[Problem to solve]:
Retype the records below from their first line through the line containing "return root", and include nothing else.

[The records]:

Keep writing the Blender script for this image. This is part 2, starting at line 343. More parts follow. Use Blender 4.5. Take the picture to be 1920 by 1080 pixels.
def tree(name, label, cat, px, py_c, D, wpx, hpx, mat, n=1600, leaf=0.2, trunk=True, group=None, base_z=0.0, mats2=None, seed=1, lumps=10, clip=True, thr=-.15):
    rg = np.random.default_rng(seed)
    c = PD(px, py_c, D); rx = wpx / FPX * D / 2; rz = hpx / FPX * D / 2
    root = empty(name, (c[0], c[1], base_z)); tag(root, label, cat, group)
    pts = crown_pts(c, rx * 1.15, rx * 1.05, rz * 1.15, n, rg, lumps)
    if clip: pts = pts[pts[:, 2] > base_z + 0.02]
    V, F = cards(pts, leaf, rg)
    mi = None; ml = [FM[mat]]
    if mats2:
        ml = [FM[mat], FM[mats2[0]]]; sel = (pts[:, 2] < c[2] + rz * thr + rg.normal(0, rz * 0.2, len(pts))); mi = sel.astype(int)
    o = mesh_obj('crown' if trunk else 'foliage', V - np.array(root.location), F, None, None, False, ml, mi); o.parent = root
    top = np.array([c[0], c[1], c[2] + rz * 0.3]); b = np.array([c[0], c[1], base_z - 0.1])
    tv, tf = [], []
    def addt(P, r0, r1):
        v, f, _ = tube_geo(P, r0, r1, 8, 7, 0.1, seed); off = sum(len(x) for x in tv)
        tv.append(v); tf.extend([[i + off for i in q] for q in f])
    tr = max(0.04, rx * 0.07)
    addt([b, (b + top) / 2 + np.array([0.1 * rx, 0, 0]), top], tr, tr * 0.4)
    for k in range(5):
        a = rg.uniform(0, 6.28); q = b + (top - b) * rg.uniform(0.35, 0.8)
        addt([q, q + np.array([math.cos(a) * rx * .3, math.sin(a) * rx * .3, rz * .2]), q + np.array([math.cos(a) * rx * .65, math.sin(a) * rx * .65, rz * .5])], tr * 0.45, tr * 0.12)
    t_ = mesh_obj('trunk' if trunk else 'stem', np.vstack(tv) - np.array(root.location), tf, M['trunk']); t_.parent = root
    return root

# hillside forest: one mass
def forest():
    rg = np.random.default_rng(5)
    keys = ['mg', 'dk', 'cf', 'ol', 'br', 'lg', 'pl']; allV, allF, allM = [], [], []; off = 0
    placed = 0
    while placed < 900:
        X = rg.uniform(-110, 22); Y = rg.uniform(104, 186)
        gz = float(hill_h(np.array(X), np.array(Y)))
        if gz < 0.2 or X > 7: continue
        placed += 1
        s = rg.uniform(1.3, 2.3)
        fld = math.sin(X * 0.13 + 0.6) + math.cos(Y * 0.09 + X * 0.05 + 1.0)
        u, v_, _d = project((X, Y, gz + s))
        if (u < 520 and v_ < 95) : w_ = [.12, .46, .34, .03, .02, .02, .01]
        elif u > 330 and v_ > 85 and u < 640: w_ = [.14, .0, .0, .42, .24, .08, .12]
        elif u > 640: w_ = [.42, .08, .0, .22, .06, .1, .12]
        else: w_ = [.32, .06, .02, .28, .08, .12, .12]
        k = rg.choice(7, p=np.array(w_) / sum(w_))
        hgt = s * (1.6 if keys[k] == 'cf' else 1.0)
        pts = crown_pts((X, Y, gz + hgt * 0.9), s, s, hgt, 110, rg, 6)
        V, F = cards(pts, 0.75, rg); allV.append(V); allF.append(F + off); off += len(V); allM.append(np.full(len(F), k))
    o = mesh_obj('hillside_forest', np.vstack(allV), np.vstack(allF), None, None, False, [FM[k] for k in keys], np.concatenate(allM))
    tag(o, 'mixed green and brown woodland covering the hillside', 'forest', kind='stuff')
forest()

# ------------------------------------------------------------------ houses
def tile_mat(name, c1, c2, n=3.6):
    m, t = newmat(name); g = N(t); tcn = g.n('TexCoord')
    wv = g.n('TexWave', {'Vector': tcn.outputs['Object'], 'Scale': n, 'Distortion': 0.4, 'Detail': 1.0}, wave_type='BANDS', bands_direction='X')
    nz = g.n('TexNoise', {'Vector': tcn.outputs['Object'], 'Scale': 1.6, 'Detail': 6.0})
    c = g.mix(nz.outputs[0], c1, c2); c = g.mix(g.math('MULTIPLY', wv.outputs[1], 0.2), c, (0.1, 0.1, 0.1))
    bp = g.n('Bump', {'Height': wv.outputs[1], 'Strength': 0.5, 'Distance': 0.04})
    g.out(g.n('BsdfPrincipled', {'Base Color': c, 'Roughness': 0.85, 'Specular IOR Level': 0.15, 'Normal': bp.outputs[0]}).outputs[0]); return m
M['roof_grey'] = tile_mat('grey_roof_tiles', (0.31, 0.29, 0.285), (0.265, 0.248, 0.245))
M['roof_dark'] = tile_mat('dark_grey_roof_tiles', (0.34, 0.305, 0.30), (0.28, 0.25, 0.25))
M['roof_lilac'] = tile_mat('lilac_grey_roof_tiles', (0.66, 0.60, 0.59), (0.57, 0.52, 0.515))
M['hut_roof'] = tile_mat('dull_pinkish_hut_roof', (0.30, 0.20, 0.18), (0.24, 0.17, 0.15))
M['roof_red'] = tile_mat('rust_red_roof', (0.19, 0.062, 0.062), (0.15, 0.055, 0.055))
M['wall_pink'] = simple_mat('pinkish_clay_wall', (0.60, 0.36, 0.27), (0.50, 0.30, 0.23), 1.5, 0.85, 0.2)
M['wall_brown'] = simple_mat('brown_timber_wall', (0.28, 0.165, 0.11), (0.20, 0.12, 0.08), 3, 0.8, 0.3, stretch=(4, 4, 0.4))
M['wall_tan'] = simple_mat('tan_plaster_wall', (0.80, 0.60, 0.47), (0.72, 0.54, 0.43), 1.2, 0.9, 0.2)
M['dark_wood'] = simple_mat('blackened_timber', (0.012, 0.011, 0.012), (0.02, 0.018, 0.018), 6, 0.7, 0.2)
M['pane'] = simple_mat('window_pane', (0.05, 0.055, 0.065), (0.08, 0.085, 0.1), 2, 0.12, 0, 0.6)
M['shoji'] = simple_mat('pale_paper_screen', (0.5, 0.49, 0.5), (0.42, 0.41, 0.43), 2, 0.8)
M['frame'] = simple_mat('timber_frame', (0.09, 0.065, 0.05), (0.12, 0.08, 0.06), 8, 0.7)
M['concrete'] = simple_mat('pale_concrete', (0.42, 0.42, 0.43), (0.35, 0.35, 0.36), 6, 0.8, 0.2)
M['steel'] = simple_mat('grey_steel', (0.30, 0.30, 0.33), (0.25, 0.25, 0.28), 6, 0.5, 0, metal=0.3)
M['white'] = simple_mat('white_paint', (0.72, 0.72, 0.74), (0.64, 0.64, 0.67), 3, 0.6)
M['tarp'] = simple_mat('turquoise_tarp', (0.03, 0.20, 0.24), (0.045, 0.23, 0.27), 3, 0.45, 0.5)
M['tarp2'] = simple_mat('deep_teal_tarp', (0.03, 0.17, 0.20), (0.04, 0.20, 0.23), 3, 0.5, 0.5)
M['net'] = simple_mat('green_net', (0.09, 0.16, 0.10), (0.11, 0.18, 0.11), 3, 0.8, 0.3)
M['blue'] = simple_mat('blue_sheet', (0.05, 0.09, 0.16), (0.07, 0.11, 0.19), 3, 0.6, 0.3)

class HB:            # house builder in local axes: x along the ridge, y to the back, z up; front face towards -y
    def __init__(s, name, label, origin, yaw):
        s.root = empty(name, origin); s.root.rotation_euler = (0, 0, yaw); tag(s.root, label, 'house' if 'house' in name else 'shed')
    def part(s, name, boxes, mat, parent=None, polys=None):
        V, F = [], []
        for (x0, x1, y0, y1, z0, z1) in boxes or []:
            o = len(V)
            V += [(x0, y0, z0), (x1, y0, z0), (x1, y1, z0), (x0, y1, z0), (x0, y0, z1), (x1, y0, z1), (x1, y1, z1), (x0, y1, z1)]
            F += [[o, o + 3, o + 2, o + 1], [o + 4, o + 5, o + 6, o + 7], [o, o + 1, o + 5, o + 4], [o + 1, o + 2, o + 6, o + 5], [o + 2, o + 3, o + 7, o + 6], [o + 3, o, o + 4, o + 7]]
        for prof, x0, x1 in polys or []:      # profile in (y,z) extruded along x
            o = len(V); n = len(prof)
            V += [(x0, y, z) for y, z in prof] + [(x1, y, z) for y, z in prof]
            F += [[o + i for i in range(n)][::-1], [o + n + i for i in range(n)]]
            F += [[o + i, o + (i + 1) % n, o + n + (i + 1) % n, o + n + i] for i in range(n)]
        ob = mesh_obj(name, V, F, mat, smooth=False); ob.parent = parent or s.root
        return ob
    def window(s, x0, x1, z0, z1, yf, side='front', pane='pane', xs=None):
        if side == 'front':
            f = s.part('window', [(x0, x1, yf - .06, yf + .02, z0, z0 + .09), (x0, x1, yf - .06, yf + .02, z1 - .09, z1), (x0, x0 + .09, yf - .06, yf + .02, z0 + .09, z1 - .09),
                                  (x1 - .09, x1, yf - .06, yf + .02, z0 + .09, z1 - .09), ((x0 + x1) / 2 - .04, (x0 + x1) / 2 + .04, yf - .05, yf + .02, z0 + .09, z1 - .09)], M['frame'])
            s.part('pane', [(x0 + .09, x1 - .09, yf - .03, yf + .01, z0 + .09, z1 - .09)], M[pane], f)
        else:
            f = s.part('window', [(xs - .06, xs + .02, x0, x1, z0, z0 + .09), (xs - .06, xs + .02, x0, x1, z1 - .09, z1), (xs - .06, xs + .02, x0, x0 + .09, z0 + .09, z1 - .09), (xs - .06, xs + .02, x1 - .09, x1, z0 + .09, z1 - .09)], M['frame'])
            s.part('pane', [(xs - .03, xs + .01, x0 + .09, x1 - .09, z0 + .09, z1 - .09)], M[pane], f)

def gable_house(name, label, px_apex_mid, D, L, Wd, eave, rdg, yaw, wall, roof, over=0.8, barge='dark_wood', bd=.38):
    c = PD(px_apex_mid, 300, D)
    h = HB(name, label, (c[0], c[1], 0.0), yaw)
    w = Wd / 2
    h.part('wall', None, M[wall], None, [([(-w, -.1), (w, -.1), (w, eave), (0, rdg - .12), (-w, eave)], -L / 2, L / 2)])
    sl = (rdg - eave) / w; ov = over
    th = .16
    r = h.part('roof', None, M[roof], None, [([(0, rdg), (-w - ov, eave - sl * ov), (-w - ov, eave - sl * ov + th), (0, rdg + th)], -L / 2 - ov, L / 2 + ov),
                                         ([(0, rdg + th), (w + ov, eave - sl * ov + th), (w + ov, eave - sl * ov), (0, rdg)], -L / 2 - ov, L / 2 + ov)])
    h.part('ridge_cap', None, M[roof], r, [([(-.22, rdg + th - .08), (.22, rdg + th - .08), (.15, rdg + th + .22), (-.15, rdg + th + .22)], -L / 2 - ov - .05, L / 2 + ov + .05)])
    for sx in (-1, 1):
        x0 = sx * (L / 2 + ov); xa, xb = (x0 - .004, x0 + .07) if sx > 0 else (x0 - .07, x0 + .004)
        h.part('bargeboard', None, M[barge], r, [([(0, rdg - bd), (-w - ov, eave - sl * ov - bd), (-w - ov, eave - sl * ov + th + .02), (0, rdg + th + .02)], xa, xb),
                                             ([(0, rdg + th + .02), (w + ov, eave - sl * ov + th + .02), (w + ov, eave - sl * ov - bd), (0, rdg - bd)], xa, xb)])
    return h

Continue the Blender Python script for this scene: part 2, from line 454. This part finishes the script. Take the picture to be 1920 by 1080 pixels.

[Task result]:
Keep writing the Blender script for this image. This is part 2, starting at line 343. More parts follow. Use Blender 4.5. Take the picture to be 1920 by 1080 pixels.
def tree(name, label, cat, px, py_c, D, wpx, hpx, mat, n=1600, leaf=0.2, trunk=True, group=None, base_z=0.0, mats2=None, seed=1, lumps=10, clip=True, thr=-.15):
    rg = np.random.default_rng(seed)
    c = PD(px, py_c, D); rx = wpx / FPX * D / 2; rz = hpx / FPX * D / 2
    root = empty(name, (c[0], c[1], base_z)); tag(root, label, cat, group)
    pts = crown_pts(c, rx * 1.15, rx * 1.05, rz * 1.15, n, rg, lumps)
    if clip: pts = pts[pts[:, 2] > base_z + 0.02]
    V, F = cards(pts, leaf, rg)
    mi = None; ml = [FM[mat]]
    if mats2:
        ml = [FM[mat], FM[mats2[0]]]; sel = (pts[:, 2] < c[2] + rz * thr + rg.normal(0, rz * 0.2, len(pts))); mi = sel.astype(int)
    o = mesh_obj('crown' if trunk else 'foliage', V - np.array(root.location), F, None, None, False, ml, mi); o.parent = root
    top = np.array([c[0], c[1], c[2] + rz * 0.3]); b = np.array([c[0], c[1], base_z - 0.1])
    tv, tf = [], []
    def addt(P, r0, r1):
        v, f, _ = tube_geo(P, r0, r1, 8, 7, 0.1, seed); off = sum(len(x) for x in tv)
        tv.append(v); tf.extend([[i + off for i in q] for q in f])
    tr = max(0.04, rx * 0.07)
    addt([b, (b + top) / 2 + np.array([0.1 * rx, 0, 0]), top], tr, tr * 0.4)
    for k in range(5):
        a = rg.uniform(0, 6.28); q = b + (top - b) * rg.uniform(0.35, 0.8)
        addt([q, q + np.array([math.cos(a) * rx * .3, math.sin(a) * rx * .3, rz * .2]), q + np.array([math.cos(a) * rx * .65, math.sin(a) * rx * .65, rz * .5])], tr * 0.45, tr * 0.12)
    t_ = mesh_obj('trunk' if trunk else 'stem', np.vstack(tv) - np.array(root.location), tf, M['trunk']); t_.parent = root
    return root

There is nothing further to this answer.